On several occasions (see below), Baker has discussed the first 100 days of the Reagan administration.  He has said that President Reagan had an intense focus on the economy during that period -- no surprise to anyone who was alive at the time -- but I have found no confirmation of the "no national security meetings" claim. Indeed, Baker carefully added the qualification that the president did have other things to do. Apparently Romney or his staff inaccurately recalled what Baker said.

Interview with Wall Street Journal, April 29, 2009:
I think there has been an effort in the Obama White House to concentrate on the economy, but I'm not sure that that concentration and focus has been quite as laser-like and extensive as the focus that we put on it in '81. I can even remember occasions, certainly one occasion -- where we had an early National Security Council meeting. We had determined in our 100-day plan that we were going to focus all of our attention and presidential time and assets to the extent that we could -- I mean we sure had to do other necessary business of the presidency -- but we were going to focus on the president's signature economic program, the spending cuts and the tax reductions, and we did that. And I remember this one NSC meeting in particular where the foreign policy and security officials in the administration were going to consider something and we basically said, 'Hey, wait a minute, not now, not in these first one hundred days, four months, whatever it is, we're going to focus on with laser-like intensity on the economy, the economy, the economy.' And we did that.

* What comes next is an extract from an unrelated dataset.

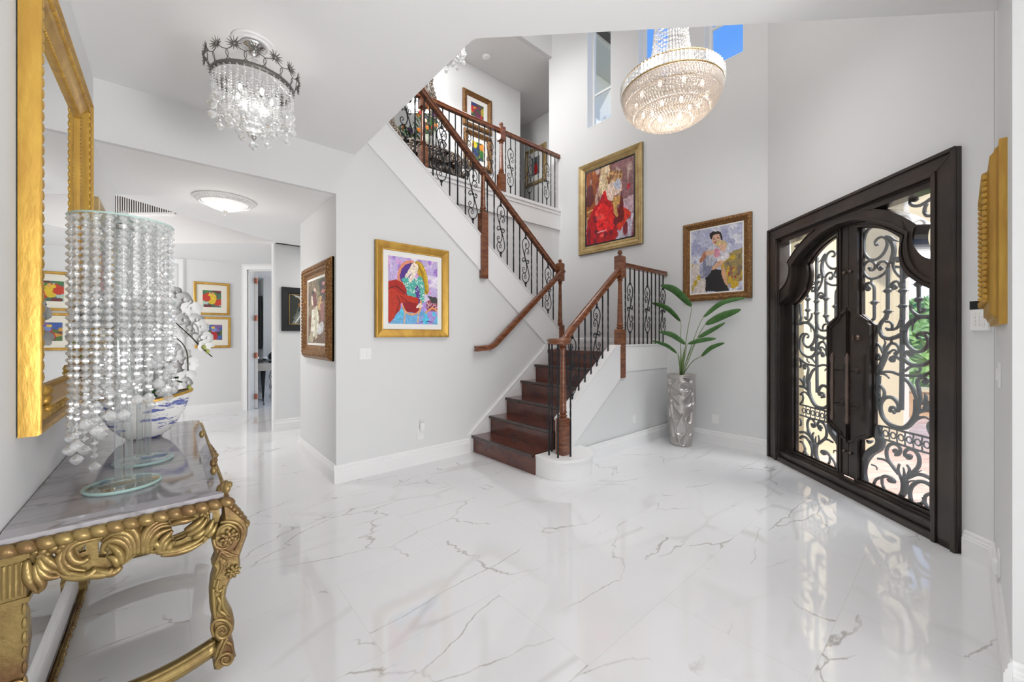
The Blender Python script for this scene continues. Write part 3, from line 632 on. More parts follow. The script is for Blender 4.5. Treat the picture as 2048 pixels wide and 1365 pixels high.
# outer frame: boards with stepped mouldings
def frame_ring(o0,o1,d0,d1,parent,name='door_frame',m=M_bronze):
    mb=MB()
    (s0,s1,zt),(q0,q1,qt)=o0,o1
    out=[dl(s0,0,d0),dl(s0,zt,d0),dl(s1,zt,d0),dl(s1,0,d0)]; inn=[dl(q0,0,d0),dl(q0,qt,d0),dl(q1,qt,d0),dl(q1,0,d0)]
    for i in range(3):
        mb.prism([out[i],out[i+1],inn[i+1],inn[i]],DN*(d1-d0))
    return mb
mb=frame_ring((.0,2.01,2.565),(.155,1.86,2.43),-.03,.04,None); F0=mb.build('door_frame',M_bronze,door,bevel=.006)
for o0,o1,d0,d1 in (((.0,2.01,2.565),(.028,1.982,2.54),-.045,-.03),((.125,1.885,2.46),(.155,1.855,2.43),-.042,-.03),((.155,1.86,2.43),(.163,1.852,2.42),-.015,.09)):
    frame_ring(o0,o1,d0,d1,None).build('moulding',M_bronze,F0,bevel=.004)
mb=MB(); mb.prism([dl(0,0,-.03),dl(2.01,0,-.03),dl(2.01,.05,-.03),dl(0,.05,-.03)],DN*.2); mb.prism([dl(.15,.05,.0),dl(1.86,.05,.0),dl(1.86,.09,.0),dl(.15,.09,.0)],DN*.15); mb.build('threshold',M_bronze,door,bevel=.006)
# arch panel of the fixed frame (with spandrel lights)
spR=[(.845,2.385),(.845,1.86)]+[tuple(p) for p in crom([(.845,1.86),(.77,1.90),(.715,1.965),(.685,2.04),(.69,2.11),(.715,2.15)],4)][1:]+[tuple(p) for p in crom([(.715,2.15),(.61,2.24),(.48,2.32),(.36,2.375),(.30,2.388)],4)][1:]
def leaf_full(t): return half_to_full(arch_half(t))
AO=leaf_full(-.0); 
def ring2(Ao,Ai,d0,d1,mb):
    n=len(Ao); return mb.ring([dl(s,z,d0) for s,z in Ao],[dl(s,z,d0) for s,z in Ai],DN*(d1-d0))
# fixed arch face: strip quads between leaf opening and spandrels/frame
mb=MB(); H=arch_half(0.0)
for sg in (1,-1):
    A=[(DC+sg*s,z) for s,z in H]; Sp=[(DC+sg*s,z) for s,z in spR]
    inner=A[1:]; sp_curve=Sp[1:]   # from (.845,1.86) round to (.30,2.388)
    m_=len(inner); 
    def samp(L,t):
        d=[0]; 
        for i in range(1,len(L)): d.append(d[-1]+math.dist(L[i],L[i-1]))
        T=t*d[-1]
        for i in range(1,len(L)):
            if d[i]>=T-1e-9: u=(T-d[i-1])/max(1e-9,d[i]-d[i-1]); return (L[i-1][0]+(L[i][0]-L[i-1][0])*u,L[i-1][1]+(L[i][1]-L[i-1][1])*u)
        return L[-1]
    i_k=inner.index(min(inner,key=lambda p:abs(abs(p[0]-DC)-.40)+abs(p[1]-2.22)))
    ia=inner[:i_k+1]; N_=16
    for i in range(N_):
        a0,a1=samp(ia,i/N_),samp(ia,(i+1)/N_); b0,b1=samp(sp_curve,i/N_),samp(sp_curve,(i+1)/N_)
        mb.prism([dl(*a0,.0),dl(*a1,.0),dl(*b1,.0),dl(*b0,.0)],DN*.09)
    ib=inner[i_k:]
    for i in range(len(ib)-1):
        t0=(DC+sg*.30)+(DC-(DC+sg*.30))*i/(len(ib)-1); t1=(DC+sg*.30)+(DC-(DC+sg*.30))*(i+1)/(len(ib)-1)
        mb.prism([dl(*ib[i],0),dl(*ib[i+1],0),dl(t1,2.388,0),dl(t0,2.388,0)],DN*.09)
    mb.prism([dl(DC+sg*.845,2.385,0),dl(DC+sg*.845,2.44,0),dl(DC,2.44,0),dl(DC,2.385,0)],DN*.09)
AF=mb.build('arch_frame',M_bronze,door)
for sg in (1,-1):
    Sp=[(DC+sg*s,z) for s,z in spR]; cx=DC+sg*.70; cz=2.2
    mb=MB(); ip=[]
    cen=(sum(p[0] for p in Sp)/len(Sp)+sg*.04,sum(p[1] for p in Sp)/len(Sp)+.02)
    ip=[(p[0]+(cen[0]-p[0])*.06,p[1]+(cen[1]-p[1])*.06) for p in Sp]
    ring2(Sp,ip,-.008,.10,mb); mb.build('bead',M_bronze,AF)
    MB().prism([dl(*p,.07) for p in Sp],DN*.006).build('spandrel_glass',M_dglass,door)
for t0,t1,d0 in ((-.012,.006,-.012),(.0,.018,.03)):
    mb=MB(); ring2(leaf_full(t0),leaf_full(t1),d0,.09,mb); mb.build('bead',M_bronze,AF)
# leaves: each a panel with its own pane, grille and handle
GZ0,GZ1=.165,.0
def glass_out(t=0.0):
    """right glass outline, s from centre, t = inset"""
    P=[(.115+t,2.295-t*1.3)]+[tuple(p) for p in crom([(.115+t,2.295-t),(.25,2.262-t),(.36,2.215-t),(.45-t*.3,2.155-t),(.515-t,2.10-t)],4)][1:]
    P+=[tuple(p) for p in crom([(.515-t,2.10-t),(.498-t,2.0-t),(.515-t,1.90-t),(.565-t,1.82-t),(.65-t,1.75-t),(.732-t,1.705-t)],4)][1:]
    P+=[(.732-t,.14+t),(.115+t,.14+t),(.115+t,.485-t*.4),(.238+t,.55-t*.4),(.238+t,1.46+t*.4),(.115+t,1.55+t*.4)]
    return P
import mathutils.geometry as mg
def holed(outer,hole,d0,d1):
    """flat plate with a hole, triangulated"""
    V=[Vector((a,b_,0)) for a,b_ in outer]; Hh=[Vector((a,b_,0)) for a,b_ in hole]
    tri=mg.tessellate_polygon([V,Hh]); allp=outer+hole; n=len(allp); mb=MB()
    vs=[dl(s,z,d0) for s,z in allp]+[dl(s,z,d1) for s,z in allp]
    fs=[tuple(t) for t in tri]+[tuple(i+n for i in t[::-1]) for t in tri]
    a=len(outer)
    for i in range(a): j=(i+1)%a; fs.append((i,j,n+j,n+i))
    for i in range(len(hole)): j=(i+1)%len(hole); fs.append((a+i,n+a+i,n+a+j,a+j))
    return mb.add(vs,fs)
# scroll tracing: pixel paths of the right leaf's iron work
GD=.125
def gp(L,ox,oy,k): return [trc(ox+x/k,oy+y/k,GD) for x,y in L]
KA=(1710,440,6.824); KB=(1710,620,6.824); KC=(1710,800,5.688)
T_=[]   # (points (s,z), r0, r1)
def T(K,L,r=.012,r1=None,sub=5): T_.append(([tuple(p) for p in crom(gp(L,*K),sub)],r,r if r1 is None else r1))
T(KA,[(325,330),(290,345),(275,300),(320,250),(380,235),(430,270),(435,360),(380,470),(290,540),(200,535),(140,470),(120,380),(125,250),(160,160),(230,90)],.010,.014)
T(KA,[(600,295),(540,275),(490,240),(430,230)],.004,.016)
T(KA,[(430,235),(500,300),(530,400),(520,500),(490,600)],.016,.02)
T(KA,[(215,665),(190,655),(220,690),(265,670),(275,610),(225,565),(160,580),(115,650),(140,750),(220,805),(330,780),(420,710),(455,620),(410,570),(340,580),(310,630),(340,680),(375,660),(345,645)],.011)
T(KA,[(225,805),(220,860)],.009)
T(KA,[(150,925),(175,960),(200,930),(170,900),(130,920),(150,880),(200,860),(245,890),(262,950),(262,1130),(262,1330),(240,1365)],.012)
T(KA,[(450,640),(448,960),(445,1250),(420,1365)],.014)
T(KA,[(640,190),(648,600),(650,960),(648,1365)],.017)
T(KA,[(590,545),(570,570),(610,560),(600,520),(550,530),(520,590),(540,680),(590,750),(640,790)],.009,.012)
T(KA,[(720,590),(680,650),(640,650),(560,640)],.007,.012)
T(KA,[(640,700),(620,640),(700,640),(755,650)],.007)
T(KA,[(720,745),(735,770),(765,750),(740,690),(690,720),(700,780),(650,800)],.009)
T(KA,[(530,915),(520,940),(560,930),(545,895),(495,915),(490,890),(540,845),(595,850),(620,920)],.011)
T(KA,[(870,790),(868,900),(870,1080),(870,1200),(890,1260),(940,1240),(950,1215),(920,1220)],.013,.009)
T(KA,[(1090,930),(1080,1100),(1060,1200),(1090,1290)],.014)
T(KA,[(760,1165),(770,1230),(830,1290),(900,1320),(1090,1320)],.01,.015)
T(KB,[(445,0),(420,100),(350,190),(335,280),(385,370),(470,395),(570,370),(650,330)],.014,.018)
T(KB,[(425,245),(450,275),(500,260),(505,200),(470,165),(420,165)],.010)
T(KB,[(450,265),(520,270),(580,240),(610,180),(630,120)],.011)
T(KB,[(190,115),(175,140),(205,150),(225,160)],.012)
T(KB,[(645,0),(645,500),(640,900),(635,1365)],.016)
T(KB,[(1100,110),(960,95),(860,110),(760,170),(690,260),(680,380),(730,490),(830,570),(930,555),(990,480),(990,400),(950,340),(890,320),(845,350),(860,390),(890,385)],.018,.009)
T(KB,[(900,310),(1000,315),(1070,370),(1095,470),(1090,620),(1020,710),(900,760),(780,750),(700,700),(650,640)],.010,.017)
T(KB,[(830,140),(790,200),(780,290)],.010,.004)
T(KB,[(745,600),(735,620),(770,625),(780,590),(730,570),(680,600),(660,660)],.010,.014)
T(KB,[(500,690),(495,705),(530,700),(530,660),(490,655),(480,690),(510,650),(560,640),(640,690)],.009,.014)
T(KB,[(560,580),(540,595),(560,610),(585,580),(545,550),(500,560),(460,600)],.009)
T(KB,[(490,410),(495,450),(450,500),(420,560)],.008,.014); T(KB,[(495,455),(560,470),(600,520),(610,590)],.012)
T(KB,[(395,415),(415,450),(395,510),(405,580)],.004,.012)
T(KB,[(275,440),(340,500),(380,590)],.010); T(KB,[(430,560),(400,660),(350,780),(310,860),(280,930)],.022,.02)
T(KB,[(320,620),(300,660),(330,680),(350,650),(320,600)],.010)
T(KB,[(280,880),(380,850),(500,850),(620,890),(760,900),(900,900),(1000,870),(1100,820)],.012)
T(KB,[(350,870),(420,890),(470,940)],.012,.006); T(KB,[(680,840),(740,790),(800,770)],.01); T(KB,[(890,795),(880,840),(830,860)],.008)
T(KB,[(670,940),(740,1000),(800,1100),(850,1230),(860,1365)],.012,.018)
T(KB,[(960,960),(930,985),(960,1010),(990,970),(950,930),(880,940),(850,990),(870,1080),(890,1200),(870,1300)],.010,.014)
T(KB,[(1095,860),(1060,900),(1060,960),(1095,1010)],.012); T(KB,[(1095,1240),(1010,1280),(960,1350)],.012,.018); T(KB,[(950,1140),(970,1200),(950,1300)],.006,.018)
T(KB,[(300,1140),(290,1165),(330,1165),(320,1120),(280,1130)],.010); T(KB,[(270,990),(350,1040),(400,1120),(385,1200),(330,1220),(285,1190)],.012)
T(KB,[(320,900),(310,1100),(320,1365)],.02)
T(KC,[(450,160),(430,130),(400,130),(410,90),(450,90),(480,130),(500,100),(480,30),(420,-25),(340,-20),(290,60),(310,180),(380,270),(470,310),(560,320),(640,260),(690,170),(700,60),(700,0)],.011,.02)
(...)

Interview with Evan Thomas on HBO, June 15, 2006:
I remember the first National Security Council meeting of the Reagan administration in 1981. We had a 100-day plan that we prepared, and it said we’re going to get taxes reduced, we’re going to reduce spending. Our whole focus is going to be economic. And we were—we stuck to that. The first National Security Council meeting we had somebody brought up—I guess the secretary of State at the time—brought up the problems in Central America, where that was the holy grail of the left and the holy grail of the political right in this country—both the left and the right—were the wars in Central America.
MR. THOMAS: Yes.
MR. BAKER: And put the question on the table about whether we should do something about it. And all of the political advisers in the White House were shaking their heads and saying, “Absolutely not.” And of course the president said, “Well, we need to do something about this.” And we said, “No, we have got to concentrate on, initially at least, on getting all this stuff done.” And I think that’s the reason we were successful on the Hill, because we were dealing with a Democratic Congress. Congress was Democratic. 
PBS interview, 2000:
We had a 100 day plan that revolved around some significant tax reductions and spending cuts. We wanted to concentrate on our economic program for the first 100 days of the Administration. In an early National Security Council meeting the question of Nicaragua. El Salvador came up, I can't remember which it was and there was a suggestion by Secretary of State, Haig at the time that to really deal with that issue, we had to go to the source and going to the source meant, taking care of Cuba and the President's White House advisors all discouraged that because if you're going to have a 100 day plan, it calls for a focus. On an economic program, you ought to keep the focus of the economic program. We did so, in the first 100 days and with very good effect but it was only because we did not let ourselves be diverted into these other areas, such as taking care of Cuba.